报告人简介:Yufei Tao is a full Professor in the Department of Computer Science and Engineering, Chinese University of Hong Kong (CUHK). Before joining CUHK in 2006, he was a Visiting Scientist at the Carnegie Mellon University during 2002-2003, and an Assistant Professor at the City University of Hong Kong during 2003-2006. From 2011 to 2013, he was simultaneously a Visiting Professor, under the World Class University program of the Korean government, in the Division of Web Science and Technology, Korea Advanced Institute of Science and Technology (KAIST), Korea. He obtained his PhD degree from Hong Kong University of Science and Technology (HKUST) in 2002. He received the best paper award at SIGMOD 2013, and a Hong Kong Young Scientist Award in 2002. He is currently an associate editor of ACM Transactions on Database Systems(TODS).

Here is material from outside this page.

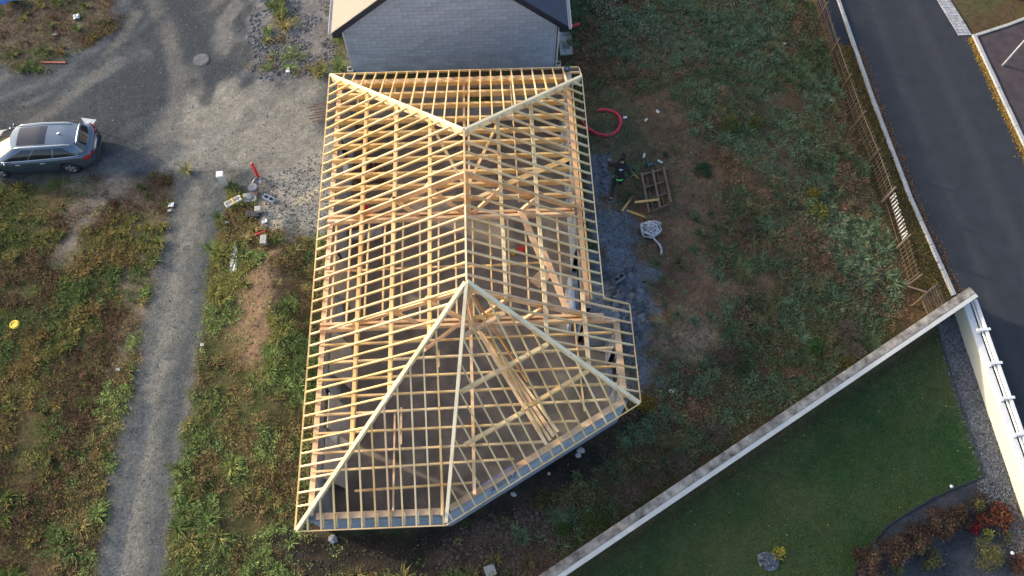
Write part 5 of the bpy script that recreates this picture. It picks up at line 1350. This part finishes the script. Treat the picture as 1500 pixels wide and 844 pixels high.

He served as an associate editor of IEEE Transactions on Knowledge and Data Engineering (TKDE) from 2012 to 2014. He served as a PC co-chair
of International Conference on Data Engineering (ICDE) 2014, and of
International Symposium on Spatial and Temporal Databases (SSTD) 2011.Yufei has worked extensively on indexing and query optimization in spatial and temporal databases. His current research aims to leverage the theory of data structures and computational geometry to develop practical
algorithms with non-trivial theoretical guarantees, particularly in
dealing with massive datasets that do not fit in memory.